The down side of the F5? Actually for me the F5 failed me on 2 areas where it has the most praised among users. First of all the color matrix meter while works very well for color tranparency as well as for digital (if you were to use the F5 reading and set it on a digital camera) but it works very poorly for both color negative and B&W film. The reason is that I found it tends to do a good job to what many nowaday called expose to the right. It watched out for highlight and tend to place the highlight where it won't burn out on slide film. That approach is ok for slide but not for negative where the shadow is generally most important. Negative film has enough latitude toward overexposure to cover the highlight but insufficient exposure in the shadow they look ugly. Since I shoot mostly color neg I now no longer use the matrix meter. The second thing is that while the F5 is great for fill in flash it does it very poorly if the flash is the main light. It tends to underexpose about 2/3 to 1 stops.

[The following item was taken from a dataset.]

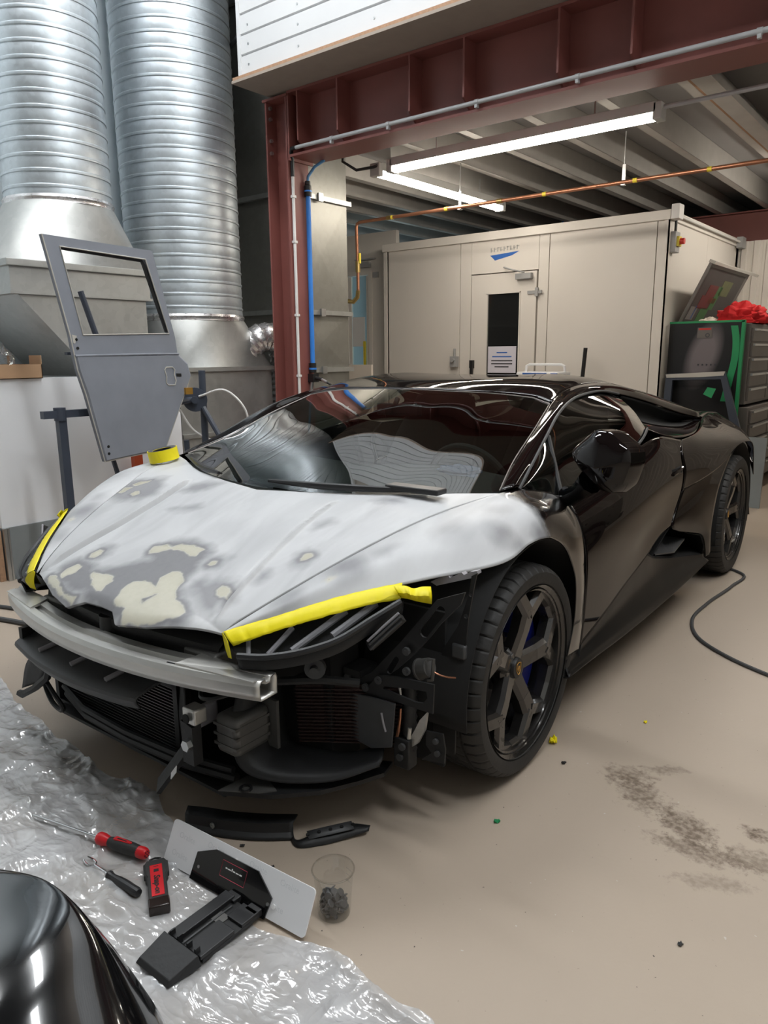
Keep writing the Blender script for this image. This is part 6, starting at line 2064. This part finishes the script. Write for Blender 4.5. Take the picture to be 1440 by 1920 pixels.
# plastic sheet
def film_mat():
    m = bpy.data.materials.new('polythene')
    m.use_nodes = True
    nt = m.node_tree
    nt.nodes.clear()
    N, L = nt.nodes, nt.links
    out = N.new('ShaderNodeOutputMaterial')
    tr = N.new('ShaderNodeBsdfTransparent')
    tr.inputs[0].default_value = (0.92, 0.93, 0.94, 1)
    df = N.new('ShaderNodeBsdfDiffuse')
    df.inputs[0].default_value = (0.72, 0.73, 0.75, 1)
    gl = N.new('ShaderNodeBsdfGlossy')
    gl.inputs['Roughness'].default_value = 0.15
    tc = N.new('ShaderNodeTexCoord')
    dn = N.new('ShaderNodeTexNoise')
    dn.inputs['Scale'].default_value = 5
    dn.inputs['Detail'].default_value = 3
    L.new(tc.outputs['Object'], dn.inputs['Vector'])
    dv = N.new('ShaderNodeVectorMath')
    dv.operation = 'MULTIPLY_ADD'
    dv.inputs[1].default_value = (0.16, 0.16, 0.16)
    L.new(dn.outputs['Color'], dv.inputs[0])
    L.new(tc.outputs['Object'], dv.inputs[2])
    hs = None
    for (sc, wt, st) in ((5, 1.0, (1, 2.4, 1)), (11, 0.5, (2.2, 1, 1)), (27, 0.2, (1, 2.5, 1))):
        mp = N.new('ShaderNodeMapping')
        mp.inputs['Scale'].default_value = st
        mp.inputs['Rotation'].default_value = (0, 0, sc * 0.3)
        L.new(dv.outputs[0], mp.inputs[0])
        vo = N.new('ShaderNodeTexVoronoi')
        vo.inputs['Scale'].default_value = sc
        L.new(mp.outputs[0], vo.inputs['Vector'])
        mu = N.new('ShaderNodeMath')
        mu.operation = 'MULTIPLY_ADD'
        mu.inputs[1].default_value = wt
        L.new(vo.outputs['Distance'], mu.inputs[0])
        if hs is None:
            mu.inputs[2].default_value = 0
        else:
            L.new(hs, mu.inputs[2])
        hs = mu.outputs[0]
    bp = N.new('ShaderNodeBump')
    bp.inputs['Strength'].default_value = 0.55
    bp.inputs['Distance'].default_value = 0.022
    L.new(hs, bp.inputs['Height'])
    L.new(bp.outputs[0], gl.inputs['Normal'])
    L.new(bp.outputs[0], df.inputs['Normal'])
    n2 = N.new('ShaderNodeTexNoise')
    n2.inputs['Scale'].default_value = 3.5
    n2.inputs['Detail'].default_value = 5
    L.new(tc.outputs['Object'], n2.inputs['Vector'])
    r = N.new('ShaderNodeMapRange')
    r.inputs['From Min'].default_value = 0.3
    r.inputs['From Max'].default_value = 0.7
    r.inputs['To Min'].default_value = 0.28
    r.inputs['To Max'].default_value = 0.62
    L.new(n2.outputs['Fac'], r.inputs[0])
    m1 = N.new('ShaderNodeMixShader')
    L.new(r.outputs[0], m1.inputs[0])
    L.new(tr.outputs[0], m1.inputs[1])
    L.new(df.outputs[0], m1.inputs[2])
    lw = N.new('ShaderNodeLayerWeight')
    lw.inputs['Blend'].default_value = 0.5
    L.new(bp.outputs[0], lw.inputs['Normal'])
    pw = N.new('ShaderNodeMath')
    pw.operation = 'POWER'
    pw.inputs[1].default_value = 4.0
    L.new(lw.outputs['Facing'], pw.inputs[0])
    ad = N.new('ShaderNodeMath')
    ad.operation = 'MULTIPLY_ADD'
    ad.inputs[1].default_value = 0.8
    ad.inputs[2].default_value = 0.12
    ad.use_clamp = True
    L.new(pw.outputs[0], ad.inputs[0])
    m2 = N.new('ShaderNodeMixShader')
    L.new(ad.outputs[0], m2.inputs[0])
    L.new(m1.outputs[0], m2.inputs[1])
    L.new(gl.outputs[0], m2.inputs[2])
    L.new(m2.outputs[0], out.inputs[0])
    return m


M['film'] = film_mat()
EDGE = [(-1.9, -.52), (-1.065, -.675), (-.72, -.76), (-.435, -.775), (-.15, -.80), (.162, -.775), (.36, -.845), (.45, -.885), (.62, -.93), (.80, -.93), (.90, -.90), (1.0, -.885), (1.12, -.90), (1.22, -.90), (1.42, -1.0), (1.6, -1.1)]
ex = np.array([e[0] for e in EDGE])
ey = np.array([e[1] for e in EDGE])


def film_h(x, y):
    """crumple height of the sheet above the floor"""
    p = Vector((x * 4.2, y * 4.2, 0))
    w = Vector((fbm(p * .6 + Vector((9, 0, 0)), 2), fbm(p * .6 + Vector((0, 7, 0)), 2), 0))
    a = 1 - abs(noise.fractal(p + w * .8, .9, 2.0, 3)) * 2.2
    c = 1 - abs(noise.fractal(p * 2.6 + w, .9, 2.0, 2)) * 2.0
    return max(0.0, a)**2 * .011 + max(0.0, c)**3 * .005


NX, NY = 320, 170
xs = np.linspace(-1.9, 1.6, NX)
Gp = np.zeros((NY, NX, 3))
for i, x in enumerate(xs):
    yt = np.interp(x, ex, ey) + .02 * fbm((x * 6, 0, 0), 3)
    for j in range(NY):
        y = yt + (-2.25 - yt) * (j / (NY - 1))**1.25
        hgt = film_h(x, y) + 0.0025
        d = yt - y
        if d < .05:
            hgt += .012 * max(0, 1 - d / .05) * max(0.0, .3 + fbm((x * 5, 3, 0), 2))
        # pressed flat under the things that lie on it
        flat = 1.0
        for (cx, cy, r) in ((.30, -1.0, .07), (.40, -.98, .07), (.2, -1.02, .06), (.47, -1.0, .07), (.52, -1.02, .08), (.55, -1.02, .06), (.62, -.93, .12), (.66, -1.0, .14), (.75, -.93, .12), (.85, -.9, .1), (.9, -1.1, .1), (.1, -1.03, .05), (0, -1.05, .05)):
            dd = math.hypot(x - cx, y - cy)
            flat = min(flat, max(.12, min(1, (dd - r * .4) / (r * .6))))
        Gp[j, i] = (x, y, hgt * flat + .001)
sheet = MB().grid(Gp, True).build('plastic_sheet', M['film'], angle=180)
tag(sheet, 'crumpled clear plastic sheet spread on the floor in front of the car', 'plastic sheet')


# red long screwdriver
def along(p0, p1):
    p0, p1 = Vector(p0), Vector(p1)
    d = (p1 - p0).normalized()
    return frame(p0, d, Vector((0, 0, 1)).cross(d) if abs(d.z) < .9 else (0, 1, 0))


def revolve_x(b, prof, n=20, M_=None):
    RX = Matrix(((0, 0, 1, 0), (1, 0, 0, 0), (0, 1, 0, 0), (0, 0, 0, 1)))
    return b.lathe(prof, (M_ or Matrix.Identity(4)) @ RX, n)


T = along((-.033, -1.052, .012), (.385, -.962, .026))
o = empty('red_screwdriver', (0, 0, 0))
o.matrix_basis = T
tag(o, 'long screwdriver with red and black handle lying on the plastic sheet', 'screwdriver')
revolve_x(MB(), [(.0005, 0), (.003, .002), (.0038, .02), (.0038, .262)]).build('shaft', M['chrome'], o)
revolve_x(MB(), [(.0045, .255), (.014, .257), (.0165, .262), (.0165, .275), (.0125, .292), (.011, .300), (.0145, .315)]).build('red_collar', M['red_tool'], o)
revolve_x(MB(), [(.0125, .298), (.0165, .318), (.0178, .345), (.0168, .375), (.0150, .400), (.0150, .402)], 24).build('grip', M['rubber'], o)
revolve_x(MB(), [(.0150, .400), (.0155, .410), (.0150, .420), (.011, .427), (.0005, .428)]).build('red_end', M['red_tool'], o)
MB().prism([(.318, -.005), (.322, -.007), (.375, -.0035), (.378, 0), (.375, .0035), (.322, .007), (.318, .005)], .0150, .0183).build('red_inlay', M['red_tool'], o)
MB().prism([(.328, -.002), (.36, -.0015), (.36, .0015), (.328, .002)], .0180, .0187).build('black_mark', M['black_plastic'], o)
for i in range(7):
    a = 2 * math.pi * i / 6
    r = .007 if i < 6 else 0
    MB().cyl((.4275, r * math.cos(a), r * math.sin(a)), (.4287, r * math.cos(a), r * math.sin(a)), .0018, 6).build('end_dimple', M['black_plastic'], o)

T = along((.262, -1.062, .012), (.487, -1.050, .018))
o = empty('trim_tool', (0, 0, 0))
o.matrix_basis = T
tag(o, 'short trim tool with black handle and forked bent steel tip on the sheet', 'trim tool')
revolve_x(MB(), [(.0006, .098), (.0105, .100), (.0115, .104), (.009, .112), (.0085, .122), (.0115, .145), (.0125, .170), (.0115, .195), (.0120, .212), (.0095, .220), (.0005, .222)], 12).build('handle', M['black_plastic'], o, angle=20)
MB().tube([tuple(p) for p in cr([(.10, 0, 0), (.075, 0, .001), (.05, .002, -.001), (.035, .004, -.003)], 14)], [.0035] * 14, 8).build('shaft', M['chrome'], o)
for s in (-1, 1):
    MB().tube([tuple(p) for p in cr([(.037, .004, -.003), (.025, .004 + s * .009, -.004), (.010, .004 + s * .010, -.002), (-.005, .004 + s * .006, .002)], 10)], [.003, .0032, .0033, .0033, .0032, .003, .0028, .0024, .002, .0012], 8).build('fork_prong', M['chrome'], o)

# red and black inspection torch
o = empty('inspection_torch', (0, 0, 0))
o.matrix_basis = along((.401, -.950, .004), (.578, -1.058, .004))
tag(o, 'red and black flat work torch lying on the plastic sheet', 'torch')
b = MB().prism([(.02, -.022), (.03, -.027), (.075, -.027), (.085, -.023), (.17, -.022), (.172, .022), (.085, .023), (.075, .027), (.03, .027), (.02, .022)], 0, .024, None, inset=.004)
b.build('body', M['rubber'], o, smooth=False)
MB().prism([(.045, -.0145), (.158, -.0145), (.158, .0145), (.045, .0145)], .020, .0252).build('red_face', M['red_tool'], o, smooth=False)
MB().box((.165, -.024, .001), (.198, .024, .027)).build('lamp_end', mat('torch_lens', (0.02, 0.012, 0.01), 0.2), o, bevel=0.003)
MB().tube([(.022, -.012, .012), (.006, -.013, .013), (.002, 0, .013), (.006, .013, .013), (.022, .012, .012)], .0025, 6).build('hanging_hook', M['black_plastic'], o)
for s in (-1, 1):
    MB().box((.028, s * .026 - .004, .004), (.072, s * .026 + .004, .020)).build('side_ridge', M['rubber'], o, bevel=0.002)
TM = Matrix.Translation((.118, 0, .0255))
text_mesh('Snap-on', .0205, M['black_plastic'], o, TM, depth=.0004, bold=.0006, shear=.2)
MB().box((.062, -.006, .0252), (.072, .006, .0257)).build('logo_block', M['black_plastic'], o, smooth=False)
MB().box((.051, -.006, .0252), (.0525, .006, .0257)).build('thin_bar', M['black_plastic'], o, smooth=False)

# number-plate holder: black bracket with a blank white plate
o = empty('plate_holder', (0, 0, 0))
tag(o, 'black number-plate bracket with a blank white plate tipped on its edge', 'plate holder')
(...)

The F100 has a different meter, based on the F90X, with 10 segments (F90X=8 segments). In reality little difference with the F90X, but a bit different than the F5 colour meter, as was noted above.The same trick works for F100 as well.
The F100 has a different meter, based on the F90X, with 10 segments (F90X=8 segments). In reality little difference with the F90X, but a bit different than the F5 colour meter, as was noted above.
I had an F5 briefly, bought used from Adorama. The darn thing wouldn't auto-focus to infinity so I sent it back and now have an F6 instead. I do not know if infinity focus is an issue with the F5 but it is something I'd check on any potential body purchase.
Obviously an issue with that particular body. If the venerable F5 had an issue with infinity focus in general it would not have become such a popular camera.
(Mine has certainly never had a problem auto-focusing at infinity.)
Mine won't auto focus if I point it at a blank sky. I don't think it's a defect.
Mine won't auto focus if I point it at a blank sky. I don't think it's a defect.
I agree with Chan Tran. With B&W and color negative film just use center weighted metering instead of matrix and you're always spot on. The same trick works for F100 as well.
Nor presumably will a F6 either? Don't all autofocus cameras rely on contrast and texture to focus otherwise they "hunt" back and forth.
pentaxuser
Want your F5 to be lighter? Shoot with lithium AA's. Yeah, they aren't cheap, but they definitely make the camera lighter. Infinity focus has never been an issue for me on the F5's I've owned. It's possible my current one might have that issue, but can't really test at this time, since I'm missing a couple pieces. Namely the battery clip and the back.
-J
The size of the center weighted metering area can be set to several different choices in the Custom Settings menu of the F5.
Do you have a preference of setting size? I think 12mm is the default.